> OBJECTIVE: Of all the lines in the data below, how many contain "from"? Report that number alone.

Saved data entries

————————

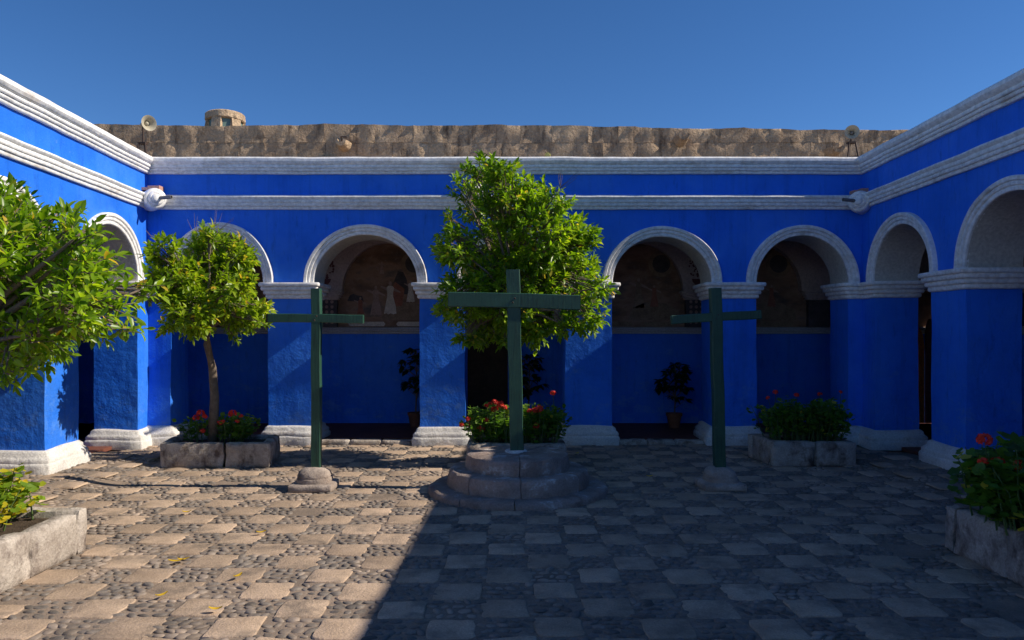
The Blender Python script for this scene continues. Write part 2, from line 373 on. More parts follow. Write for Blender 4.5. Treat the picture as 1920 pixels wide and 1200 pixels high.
# ------------------------------------------------------------------ arcades
TH = 0.58; GD = 1.52                               # wall thickness, gallery depth
class Wing:
    def __init__(s, O, d, n): s.O = Vector(O); s.d = Vector(d).normalized(); s.n = Vector(n).normalized()
    def w(s, a, u, z): return (s.O.x + s.d.x*a + s.n.x*u, s.O.y + s.d.y*a + s.n.y*u, z)
BL = (-5.02, 10.6); BR = (4.98, 10.6)
back = Wing((BL[0], BL[1], 0), (1,0,0), (0,-1,0))
left = Wing((BL[0], BL[1], 0), (0.046,-1,0), (1,0.046,0))
right = Wing((BR[0], BR[1], 0), (-0.035,-1,0), (-1,0.035,0))
K = 10.6/F
def bx(px): return (px - VX)*K - BL[0]
def wing_box(mb, W, a0, a1, u0, u1, z0, z1, seg=0.12, segz=0.25):
    """box in wing space, front/side faces subdivided so that the plaster can be uneven"""
    na = max(1, int(abs(a1-a0)/seg)); nzz = max(1, int((z1-z0)/segz)); nu = max(1, int(abs(u1-u0)/seg))
    def grid(fn, m, n):
        b = len(mb.v)
        for j in range(n+1):
            for i in range(m+1): mb.v.append(fn(i/m, j/n))
        for j in range(n):
            for i in range(m): a = b+j*(m+1)+i; mb.f.append((a, a+1, a+m+2, a+m+1))
    la = lambda t: a0+(a1-a0)*t; lu = lambda t: u0+(u1-u0)*t; lz = lambda t: z0+(z1-z0)*t
    grid(lambda s, t: W.w(la(s), u1, lz(t)), na, nzz); grid(lambda s, t: W.w(la(s), u0, lz(t)), na, nzz)
    grid(lambda s, t: W.w(a0, lu(s), lz(t)), nu, nzz); grid(lambda s, t: W.w(a1, lu(s), lz(t)), nu, nzz)
    grid(lambda s, t: W.w(la(s), lu(t), z1), na, nu); grid(lambda s, t: W.w(la(s), lu(t), z0), na, nu)
def loft_rect(mb, W, a0, a1, u0, u1, prof, seg=0.1):
    """rectangle lofted up through (offset, z) pairs, rounded corners"""
    rings = []
    def ring(e, z):
        A0, A1, U0, U1 = a0-e, a1+e, u0-e, u1+e; r = 0.018; pts = []
        na = max(2, int((A1-A0)/seg)); nu = max(2, int((U1-U0)/seg))
        for i in range(na+1): pts.append((A0+r+(A1-A0-2*r)*i/na, U1))
        for i in range(nu+1): pts.append((A1, U1-r-(U1-U0-2*r)*i/nu))
        for i in range(na+1): pts.append((A1-r-(A1-A0-2*r)*i/na, U0))
        for i in range(nu+1): pts.append((A0, U0+r+(U1-U0-2*r)*i/nu))
        return pts
    n0 = None
    na = max(2, int((a1-a0)/seg)); nu = max(2, int((u1-u0)/seg))
    b = len(mb.v)
    for e, z in prof:
        A0, A1, U0, U1 = a0-e, a1+e, u0-e, u1+e; r = 0.018; pts = []
        for i in range(na+1): pts.append((A0+r+(A1-A0-2*r)*i/na, U1))
        for i in range(nu+1): pts.append((A1, U1-r-(U1-U0-2*r)*i/nu))
        for i in range(na+1): pts.append((A1-r-(A1-A0-2*r)*i/na, U0))
        for i in range(nu+1): pts.append((A0, U0+r+(U1-U0-2*r)*i/nu))
        n0 = len(pts)
        for a, u in pts: mb.v.append(W.w(a, u, z))
    for l in range(len(prof)-1):
        for q in range(n0):
            w = (q+1) % n0; mb.f.append((b+l*n0+q, b+l*n0+w, b+(l+1)*n0+w, b+(l+1)*n0+q))
    mb.f.append(tuple(b+q for q in range(n0))[::-1]); mb.f.append(tuple(b+(len(prof)-1)*n0+q for q in range(n0)))
def rolls(z0, z1, us, g=0.010):
    """a moulding profile: rolls of equal height stepping out through us"""
    pr = []; h = (z1-z0)/len(us)
    for k, u in enumerate(us):
        a = z0+h*k
        pr += [(u-g, a+0.001), (u-0.004, a+h*0.16), (u, a+h*0.42), (u-0.002, a+h*0.78), (u-g*0.8, a+h-0.001)]
    return pr
CAP = [(0.0, 2.045)] + rolls(2.05, 2.27, [0.035, 0.06, 0.088, 0.112])
PLN = [(0.10, 0.0), (0.105, 0.10), (0.095, 0.125), (0.085, 0.13), (0.088, 0.165), (0.07, 0.19), (0.05, 0.205), (0.045, 0.24), (0.02, 0.262), (0.004, 0.268)]
def pier(W, root, a0, a1, dz=0.0, pdz=0.0):
    p = MB(); wing_box(p, W, a0, a1, -TH, 0, 0.0, 2.05, 0.1, 0.12)
    po = fix(p.build('pier', M['blue'], root, 0.011))
    m = MB(); loft_rect(m, W, a0, a1, -TH, 0, [(e, z-dz) for e, z in CAP]); m.build('capital', M['trim'], po, 0.006, True, angle=50)
    m = MB(); loft_rect(m, W, a0, a1, -TH, 0, ([(PLN[0][0], 0.0)] if pdz else []) + [(e, max(0, z-dz-pdz)) for e, z in PLN]); m.build('plinth', M['plinth'], po, 0.022, True, angle=50)
def arch_pts(c, r, rise, n=28, z=2.27):
    return [(c - r*math.cos(math.pi*i/n), z + rise*math.sin(math.pi*i/n)) for i in range(n+1)]
ZT = 3.96
def wing_front(W, root, openings, a_end, off, a_beg=0.0):
    """upper wall with arches, soffits and archivolts. openings: (a0, a1, archivolt half width, rise)"""
    wallm = MB(); cur = a_beg; n = 28
    def strip(a0, a1, z0a, z0b, u):
        b = len(wallm.v); m = 8
        for t in range(m+1):
            wallm.v.append(W.w(a0, u, z0a+(ZT-z0a)*t/m)); wallm.v.append(W.w(a1, u, z0b+(ZT-z0b)*t/m))
        for t in range(m): wallm.f.append((b+2*t, b+2*t+1, b+2*t+3, b+2*t+2))
    for (a0, a1, ro, rise) in openings:
        c = (a0+a1)/2; ri = ro-0.14
        k = max(1, int((c-ri-cur)/0.12))
        for q in range(k):
            for u in (0, -TH): strip(cur+(c-ri-cur)*q/k, cur+(c-ri-cur)*(q+1)/k, 2.26, 2.26, u)
        pts = arch_pts(c, ri, rise-0.14, n)
        for (pa, pz), (qa, qz) in zip(pts[:-1], pts[1:]):
            for u in (0, -TH): strip(pa, qa, pz, qz, u)
        # underside pieces beside the arch
        cur = c+ri
        s = MB(); m = 6; b = 0
        for (pa, pz) in pts:
            for t in range(m+1): s.v.append(W.w(pa, 0.003-(TH+0.006)*t/m, pz-0.002))
        for q in range(n):
            for t in range(m): a = q*(m+1)+t; s.f.append((a, a+1, a+m+2, a+m+1))
        s.build('arch_soffit', M['soffit'], root, 0.008, True)
        # archivolt: three rolls stepping outwards
        av = MB(); prof = [(0.0, -0.02)]
        for kk, (w0, w1, h) in enumerate(((0.0,0.05,0.030),(0.05,0.095,0.045),(0.095,0.145,0.060))):
            prof += [(w0+0.002, h-0.008), (w0+0.010, h), (w1-0.010, h+0.003), (w1-0.001, h-0.006)]
        prof += [(0.147, -0.02)]
        ns = 40
        for i in range(ns+1):
            th = math.pi*i/ns
            for w0, h in prof:
                rr = ri+w0; rz = rise-0.14+w0
                av.v.append(W.w(c - rr*math.cos(th), h, 2.268 + rz*math.sin(th)))
        mp = len(prof)
        for i in range(ns):
            for j in range(mp-1): a = i*mp+j; av.f.append((a, a+1, a+mp+1, a+mp))
        av.build('archivolt', M['trim'], root, 0.006, True, angle=30)
    k = max(1, int((a_end-cur)/0.12))
    for q in range(k):
        for u in (0, -TH): strip(cur+(a_end-cur)*q/k, cur+(a_end-cur)*(q+1)/k, 2.26, 2.26, u)
    wallm.build('upper_wall', M['blue'], root, 0.007)
def isect(W1, u1, W2, u2):
    """plan point where the lines offset by u1, u2 from two wings meet"""
    p = W1.O + W1.n*u1; q = W2.O + W2.n*u2; d1, d2 = W1.d, W2.d
    den = d1.x*d2.y - d1.y*d2.x; r = q-p
    return p + d1*((r.x*d2.y - r.y*d2.x)/den)
def moulding(root, name, prof, startf, endf, L_, m=None):
    mb = MB(); n = int(L_/0.09); mp = len(prof)
    for i in range(n+1):
        for (u, z) in prof:
            a = startf(u); b = endf(u); p = a + (b-a)*(i/n); mb.v.append((p.x, p.y, z))
    for i in range(n):
        for j in range(mp-1): a = i*mp+j; mb.f.append((a, a+1, a+mp+1, a+mp))
    return mb.build(name, m or M['trim'], root, 0.007, True, angle=30)
COR = [(-0.01, 3.785)] + rolls(3.785, 3.90, [0.045, 0.070, 0.092], 0.009)
COR += [(0.085, 3.905), (0.112, 3.92), (0.13, 3.95), (0.128, 3.985), (0.108, 4.008), (0.07, 4.016), (-0.25, 4.02), (-0.3, 3.8)]
BAND = [(-0.01, 3.292)] + rolls(3.292, 3.42, [0.040, 0.065, 0.080], 0.008) + [(0.072, 3.423), (0.092, 3.438), (0.10, 3.455), (0.090, 3.474), (0.06, 3.486), (-0.01, 3.50)]
ROOM = TH+GD
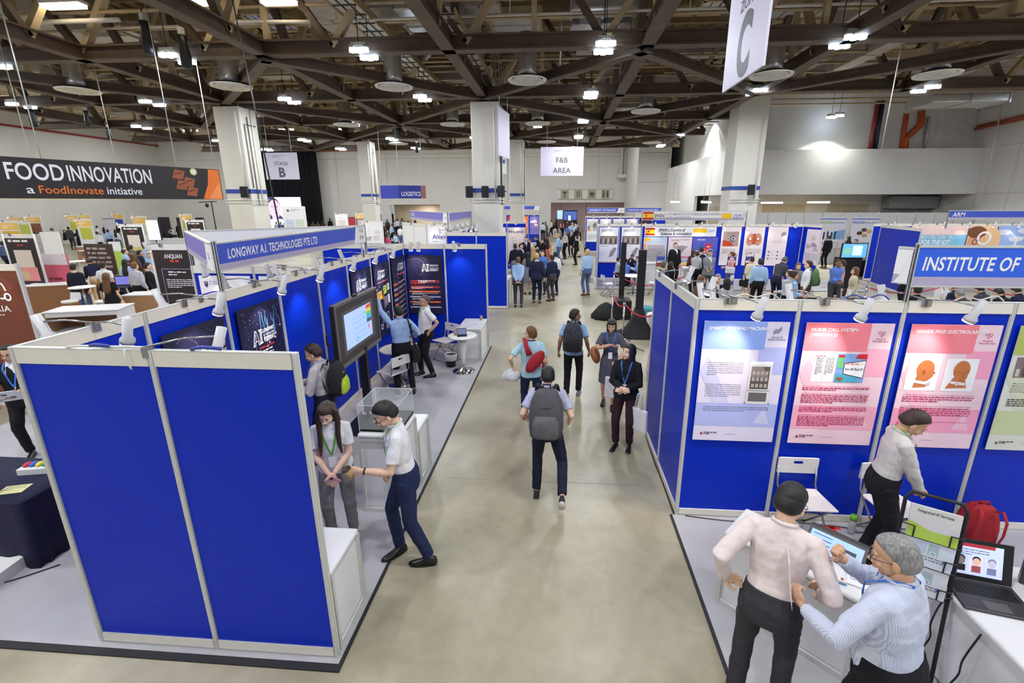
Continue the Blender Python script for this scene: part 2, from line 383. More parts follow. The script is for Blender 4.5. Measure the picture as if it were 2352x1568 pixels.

————————

> ANSWER TO THE TASK: 3